Troubled by Our Children's Troubles?
I was listening to a tape about parenting and was struck by this phrase. "As long as we are troubled by our childrens' troubles, we can't be of much help to them." Troubled by their troubles? What parent isn't? What gives us more pain as parents than watching our children experiencing difficulty or struggle in their lives?
Yet what she was saying also rang true. I think of what happens to me when my son lapses into helplessness, when he is unwilling or unable to exert himself to do things that we both know he is perfectly capable of. I am immobilized. This trouble that he is having is so hard on me that I am worse than useless. I can't really put any thought to what is going on for him, because I am totally consumed with my own reaction--how mad it makes me, how helpless I feel in the face of that helplessness. I just want to shake him or yell or walk right out of that reality. I've tried the first two--which provide some marginal relief of bottled up feelings for me but don't help him at all. I'm still waiting on the technology for the latter, but somehow I doubt that it would be a real solution.
I'm trying to imagine what the woman in the tape was suggesting. What would it be like if I was not troubled by that recurring helplessness of his? What if I could just notice it objectively as a difficulty that someone I loved was having, and put that love and all my smarts and creativity to work trying to figure out how to help him out?
It occurs to me that this is one of the reasons why it's useful for children to have close relationships with more than one or two adults. Not everyone is troubled by the same troubles. I, for example, have a hard time watching my boys struggle with athletics. It just makes me feel bad to see them having a hard time. And with a good part of my attention on how bad it makes me feel, I'm not that good at helping them. My husband sees it much more objectively and is interested by the challenge of trying to offer new skills, opportunities for practice, etc. There are other areas where their difficulties get to him, but I find it easy to stay relaxed and creative.
Now there are lots of different levels of struggle. Difficulties about tying shoes pale in comparison to major struggles with school or peers or self-image or addiction or health. But I think the principle is the same. Jumping in with our children and feeling as worried or hopeless as they do, or responding out of our own anger or resentment or fear at the situations they offer us, is never useful to them. We're not bad for feeling that way. But we need to be able to unload those feelings with somebody else, so that we can come back to our children less troubled by their troubles, and more able to think clearly about what will help.
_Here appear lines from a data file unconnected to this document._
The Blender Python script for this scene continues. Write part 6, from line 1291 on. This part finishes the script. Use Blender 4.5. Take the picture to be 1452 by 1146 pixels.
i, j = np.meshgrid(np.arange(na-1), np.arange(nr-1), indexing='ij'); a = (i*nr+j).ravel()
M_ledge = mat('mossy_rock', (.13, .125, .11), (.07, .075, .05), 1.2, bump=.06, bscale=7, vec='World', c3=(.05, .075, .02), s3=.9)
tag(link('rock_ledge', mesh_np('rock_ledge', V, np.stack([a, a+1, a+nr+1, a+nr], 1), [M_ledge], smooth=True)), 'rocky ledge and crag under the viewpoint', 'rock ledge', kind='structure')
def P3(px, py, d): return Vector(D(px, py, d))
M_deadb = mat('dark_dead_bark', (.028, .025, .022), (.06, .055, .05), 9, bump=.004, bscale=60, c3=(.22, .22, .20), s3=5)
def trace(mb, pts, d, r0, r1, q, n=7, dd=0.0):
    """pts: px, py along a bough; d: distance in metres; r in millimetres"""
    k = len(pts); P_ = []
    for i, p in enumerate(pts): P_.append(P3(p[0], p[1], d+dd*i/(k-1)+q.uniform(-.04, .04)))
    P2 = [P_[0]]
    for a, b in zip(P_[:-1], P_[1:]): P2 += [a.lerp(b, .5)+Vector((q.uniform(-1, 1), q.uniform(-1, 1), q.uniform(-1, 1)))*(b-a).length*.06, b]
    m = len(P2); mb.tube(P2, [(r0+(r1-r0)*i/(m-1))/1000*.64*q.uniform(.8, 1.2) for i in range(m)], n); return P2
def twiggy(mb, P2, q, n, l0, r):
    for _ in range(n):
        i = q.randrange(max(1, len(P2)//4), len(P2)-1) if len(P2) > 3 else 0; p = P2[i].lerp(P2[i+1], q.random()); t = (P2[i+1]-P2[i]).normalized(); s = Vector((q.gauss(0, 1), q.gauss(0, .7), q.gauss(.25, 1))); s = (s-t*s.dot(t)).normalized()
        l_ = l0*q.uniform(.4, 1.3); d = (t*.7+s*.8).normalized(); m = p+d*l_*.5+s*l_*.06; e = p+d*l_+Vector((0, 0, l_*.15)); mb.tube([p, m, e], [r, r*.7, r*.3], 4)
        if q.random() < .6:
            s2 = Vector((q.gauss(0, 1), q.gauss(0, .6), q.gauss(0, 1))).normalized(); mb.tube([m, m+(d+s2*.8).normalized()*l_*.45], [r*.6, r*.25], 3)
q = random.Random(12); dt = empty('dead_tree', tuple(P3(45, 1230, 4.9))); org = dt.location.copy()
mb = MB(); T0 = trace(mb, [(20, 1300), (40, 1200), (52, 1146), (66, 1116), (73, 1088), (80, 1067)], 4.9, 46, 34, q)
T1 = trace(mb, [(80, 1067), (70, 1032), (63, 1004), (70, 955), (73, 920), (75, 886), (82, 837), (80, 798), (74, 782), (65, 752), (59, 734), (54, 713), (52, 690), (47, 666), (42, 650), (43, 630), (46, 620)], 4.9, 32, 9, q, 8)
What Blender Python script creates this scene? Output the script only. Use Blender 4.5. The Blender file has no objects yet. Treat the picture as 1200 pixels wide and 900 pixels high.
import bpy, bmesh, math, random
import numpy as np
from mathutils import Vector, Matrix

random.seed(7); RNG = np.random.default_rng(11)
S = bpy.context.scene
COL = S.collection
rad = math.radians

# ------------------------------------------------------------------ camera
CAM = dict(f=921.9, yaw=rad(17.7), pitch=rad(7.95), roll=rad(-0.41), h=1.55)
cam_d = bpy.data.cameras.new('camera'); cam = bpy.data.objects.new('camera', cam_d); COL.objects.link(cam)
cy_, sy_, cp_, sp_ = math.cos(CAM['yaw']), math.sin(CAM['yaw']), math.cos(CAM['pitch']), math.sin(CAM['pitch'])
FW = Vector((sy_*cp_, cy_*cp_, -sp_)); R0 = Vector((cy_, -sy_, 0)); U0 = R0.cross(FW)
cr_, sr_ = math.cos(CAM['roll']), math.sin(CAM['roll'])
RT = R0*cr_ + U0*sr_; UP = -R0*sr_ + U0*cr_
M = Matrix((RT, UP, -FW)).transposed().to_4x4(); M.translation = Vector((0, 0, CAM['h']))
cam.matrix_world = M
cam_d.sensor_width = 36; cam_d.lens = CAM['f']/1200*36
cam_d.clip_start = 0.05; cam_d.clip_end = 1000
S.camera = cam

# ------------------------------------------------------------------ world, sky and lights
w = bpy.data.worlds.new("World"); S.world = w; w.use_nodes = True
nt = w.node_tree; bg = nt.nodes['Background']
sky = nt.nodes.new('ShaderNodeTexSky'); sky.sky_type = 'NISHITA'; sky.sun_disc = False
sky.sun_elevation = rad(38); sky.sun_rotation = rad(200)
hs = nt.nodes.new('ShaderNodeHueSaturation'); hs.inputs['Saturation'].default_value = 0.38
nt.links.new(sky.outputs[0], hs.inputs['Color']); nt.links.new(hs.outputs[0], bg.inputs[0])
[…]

So when I see my eldest in the throes of helplessness over the prospect of getting his boots off, I promise myself hopefully, I will no longer resonate in impotence and rage. Rather, I will see a smart, creative, competent, totally lovable human being who's raising a flag for some kind of help. I will offer myself, relaxed, warm and untroubled. Under those conditions, figuring out what needs to happen next--if anything--will be easy. What a prospect!